Multigenerational Living

A guide for inclusive, human-centered housing

The problem: segregated by design

In much of Northern European cities, housing is organized around age, life stage, and social role. Families, adults, and elders often live apart, while locals and expats occupy separate urban and social spheres. This has created a quiet form of segregation, subtle but deeply embedded in the structure of the housing market. As people transition through different life stages, they are expected to move, adjusting to fit predefined housing standards rather than allowing their homes to evolve with them.

From segregation to belonging

This research proposes a shift: a guide for rethinking how we design housing to support inclusion, continuity, and multigenerational living. It introduces ten core principles that promote adaptive, human-centered environments where individuals of all ages, backgrounds, and identities can live and thrive together. These principles are not prescriptions, but flexible tools, meant to inspire new possibilities for living that embrace connection, diversity, and change.

In the Netherlands, much of today’s housing is designed for specific life stages – childhood, adulthood, or elderhood. But as our lives evolve, so do our needs. Homes should be built to support the entire life cycle, adapting as residents grow older, change careers, start families, or choose to age in place.

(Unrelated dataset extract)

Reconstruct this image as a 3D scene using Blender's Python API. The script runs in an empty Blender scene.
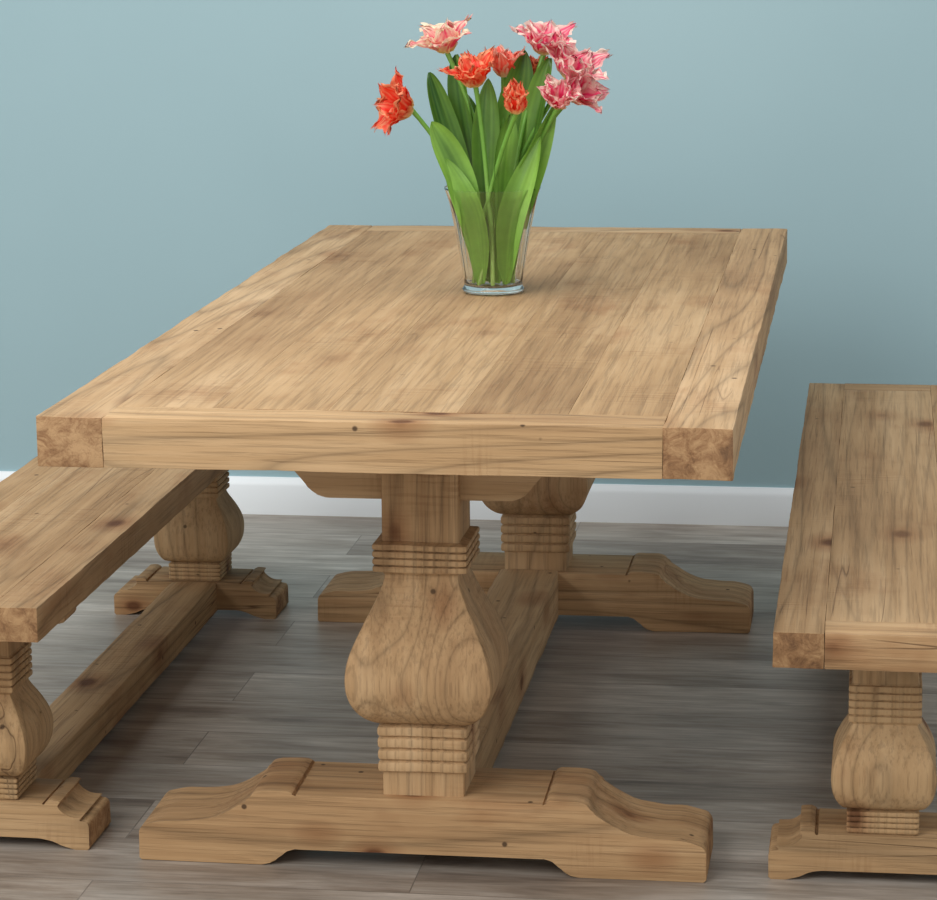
import bpy, bmesh, math, random
from mathutils import Vector, Matrix, noise
random.seed(7)
S=bpy.context.scene
def lin(c):
    return tuple(((x/255)/12.92 if x/255<=.04045 else ((x/255+.055)/1.055)**2.4) for x in c)+(1,)
# ------------------------------------------------------------ materials
class NT:
    def __init__(s,name):
        s.m=bpy.data.materials.new(name); s.m.use_nodes=True
        s.t=s.m.node_tree; s.n=s.t.nodes; s.b=s.n['Principled BSDF']; s.out=s.n['Material Output']
    def L(s,a,b): s.t.links.new(a,b)
    def new(s,t,**k):
        x=s.n.new(t)
        for a,v in k.items(): setattr(x,a,v)
        return x
    def math(s,op,a,b=None,clamp=False):
        x=s.new('ShaderNodeMath',operation=op); x.use_clamp=clamp
        for i,v in enumerate((a,b)):
            if v is None: continue
            if hasattr(v,'links'): s.L(v,x.inputs[i])
            else: x.inputs[i].default_value=v
        return x.outputs[0]
    def vmath(s,op,a,b):
        x=s.new('ShaderNodeVectorMath',operation=op)
        for i,v in enumerate((a,b)):
            if hasattr(v,'links'): s.L(v,x.inputs[i])
            else: x.inputs[i].default_value=v
        return x.outputs[0]
    def noise(s,v,scale,detail=3,rough=.5,dist=0):
        x=s.new('ShaderNodeTexNoise'); s.L(v,x.inputs['Vector'])
        x.inputs['Scale'].default_value=scale; x.inputs['Detail'].default_value=detail
        x.inputs['Roughness'].default_value=rough; x.inputs['Distortion'].default_value=dist
        return x.outputs['Fac']
    def ramp(s,f,stops,interp='LINEAR'):
        x=s.new('ShaderNodeValToRGB'); s.L(f,x.inputs[0]); e=x.color_ramp.elements
        x.color_ramp.interpolation=interp
        while len(e)<len(stops): e.new(.5)
        for i,(p,c) in enumerate(stops):
            e[i].position=p; e[i].color=c if isinstance(c,tuple) else (c,c,c,1)
        return x.outputs[0]
    def mix(s,mode,f,a,b):
        x=s.new('ShaderNodeMix',data_type='RGBA',blend_type=mode)
        for k,v in ((0,f),(6,a),(7,b)):
            if hasattr(v,'links'): s.L(v,x.inputs[k])
            else: x.inputs[k].default_value=v
        return x.outputs[2]
    def bump(s,h,strength,dist=.002):
        x=s.new('ShaderNodeBump'); x.inputs['Strength'].default_value=strength
        x.inputs['Distance'].default_value=dist
        s.L(h,x.inputs['Height']); s.L(x.outputs[0],s.b.inputs['Normal'])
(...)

Another way to create a sense of ownership is calling people to intervene on the space, to leave their mark. Participatory design invites people of all ages to shape their space, creating homes that reflect collective life.

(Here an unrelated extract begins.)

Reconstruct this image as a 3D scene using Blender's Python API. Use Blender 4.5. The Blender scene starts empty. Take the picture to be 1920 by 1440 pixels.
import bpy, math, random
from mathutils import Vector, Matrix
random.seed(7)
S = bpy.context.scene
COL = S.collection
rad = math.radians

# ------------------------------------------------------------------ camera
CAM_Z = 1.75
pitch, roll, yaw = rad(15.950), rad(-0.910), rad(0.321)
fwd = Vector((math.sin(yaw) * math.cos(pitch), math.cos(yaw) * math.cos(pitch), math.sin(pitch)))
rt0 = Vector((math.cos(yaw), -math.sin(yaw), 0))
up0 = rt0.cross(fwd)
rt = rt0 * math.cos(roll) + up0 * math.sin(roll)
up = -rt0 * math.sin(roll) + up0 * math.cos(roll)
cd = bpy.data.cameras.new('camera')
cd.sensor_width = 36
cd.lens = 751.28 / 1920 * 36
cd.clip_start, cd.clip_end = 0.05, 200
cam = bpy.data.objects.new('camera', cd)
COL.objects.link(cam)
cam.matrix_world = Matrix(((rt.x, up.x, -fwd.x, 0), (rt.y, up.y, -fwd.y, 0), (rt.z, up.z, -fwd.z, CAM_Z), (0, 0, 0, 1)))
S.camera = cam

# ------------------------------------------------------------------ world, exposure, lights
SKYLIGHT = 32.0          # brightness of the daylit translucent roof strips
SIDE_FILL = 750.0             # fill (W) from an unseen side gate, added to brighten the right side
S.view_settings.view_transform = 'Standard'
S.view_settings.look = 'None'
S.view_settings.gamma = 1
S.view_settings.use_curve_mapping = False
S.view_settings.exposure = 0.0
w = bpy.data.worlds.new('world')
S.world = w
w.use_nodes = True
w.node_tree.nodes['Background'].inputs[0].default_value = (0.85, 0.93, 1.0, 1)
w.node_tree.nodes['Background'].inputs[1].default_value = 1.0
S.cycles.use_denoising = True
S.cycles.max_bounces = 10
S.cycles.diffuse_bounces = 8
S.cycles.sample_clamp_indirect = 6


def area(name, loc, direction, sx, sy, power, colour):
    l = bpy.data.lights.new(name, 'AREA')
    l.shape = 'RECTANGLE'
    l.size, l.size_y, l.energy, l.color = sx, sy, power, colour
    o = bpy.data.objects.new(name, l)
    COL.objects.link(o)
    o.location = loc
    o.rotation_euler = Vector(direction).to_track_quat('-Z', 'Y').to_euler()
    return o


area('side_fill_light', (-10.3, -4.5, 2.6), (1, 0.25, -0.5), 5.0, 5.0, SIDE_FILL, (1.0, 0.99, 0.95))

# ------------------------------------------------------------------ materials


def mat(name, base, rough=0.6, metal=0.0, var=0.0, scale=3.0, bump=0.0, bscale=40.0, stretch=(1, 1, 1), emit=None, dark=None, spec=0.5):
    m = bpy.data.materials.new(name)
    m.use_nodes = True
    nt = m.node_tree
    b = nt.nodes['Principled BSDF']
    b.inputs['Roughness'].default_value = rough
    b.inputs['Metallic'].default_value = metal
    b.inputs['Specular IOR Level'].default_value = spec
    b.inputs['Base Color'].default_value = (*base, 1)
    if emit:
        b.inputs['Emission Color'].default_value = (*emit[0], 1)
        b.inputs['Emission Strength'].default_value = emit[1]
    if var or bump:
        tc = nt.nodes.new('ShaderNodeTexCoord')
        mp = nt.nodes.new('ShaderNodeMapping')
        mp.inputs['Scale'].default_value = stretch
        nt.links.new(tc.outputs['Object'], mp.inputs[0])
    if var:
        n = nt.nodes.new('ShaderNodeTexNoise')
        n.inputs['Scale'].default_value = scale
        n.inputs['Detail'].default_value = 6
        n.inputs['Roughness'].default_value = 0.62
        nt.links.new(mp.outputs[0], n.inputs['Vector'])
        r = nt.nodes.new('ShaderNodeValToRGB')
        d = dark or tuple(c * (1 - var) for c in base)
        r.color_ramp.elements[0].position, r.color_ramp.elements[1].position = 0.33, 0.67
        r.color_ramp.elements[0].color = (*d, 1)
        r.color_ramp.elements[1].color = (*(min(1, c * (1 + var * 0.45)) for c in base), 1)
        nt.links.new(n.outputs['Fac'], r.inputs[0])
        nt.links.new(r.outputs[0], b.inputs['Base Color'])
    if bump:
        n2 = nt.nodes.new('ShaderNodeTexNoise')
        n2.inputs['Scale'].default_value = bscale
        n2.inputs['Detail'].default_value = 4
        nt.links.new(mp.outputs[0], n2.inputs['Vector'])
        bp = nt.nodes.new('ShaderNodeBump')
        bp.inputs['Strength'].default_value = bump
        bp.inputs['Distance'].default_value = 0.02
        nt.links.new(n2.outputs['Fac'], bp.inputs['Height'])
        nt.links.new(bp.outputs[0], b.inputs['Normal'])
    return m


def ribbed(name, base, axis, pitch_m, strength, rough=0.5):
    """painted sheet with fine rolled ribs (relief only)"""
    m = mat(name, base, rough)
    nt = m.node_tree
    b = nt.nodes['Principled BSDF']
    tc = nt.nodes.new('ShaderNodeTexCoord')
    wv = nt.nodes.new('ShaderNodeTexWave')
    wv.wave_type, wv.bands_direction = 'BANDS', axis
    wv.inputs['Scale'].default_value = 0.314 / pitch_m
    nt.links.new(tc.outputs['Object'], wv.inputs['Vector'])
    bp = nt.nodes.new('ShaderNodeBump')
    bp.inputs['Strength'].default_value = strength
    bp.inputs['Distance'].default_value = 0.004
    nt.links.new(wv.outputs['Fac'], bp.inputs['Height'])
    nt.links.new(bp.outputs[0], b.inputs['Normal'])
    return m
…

Seeing familiar faces and being seen builds social bonds and accountability. This can create community and social cohesion in any space, a kind of informal, communal surveillance. Casual visibility turns strangers into part of a social fabric.

Liminal spaces are realms between public and private. These in-between spaces hold an opportunity to blend boundaries and generate serendipity and interaction.

In every culture, people gather around things that capture attention and break routine. Spontaneity creates connection: how can we design the spontaneous?

Subtle spatial elements, like translucency, movement, texture, and natural light, can evoke a shared sense of time, presence, and transformation. Beauty creates emotional interaction.

Children, elders, and adults experience scale differently, a home designed around standard metrics often excludes diversity of bodies. Living should be inclusive to all types of bodies and abilities.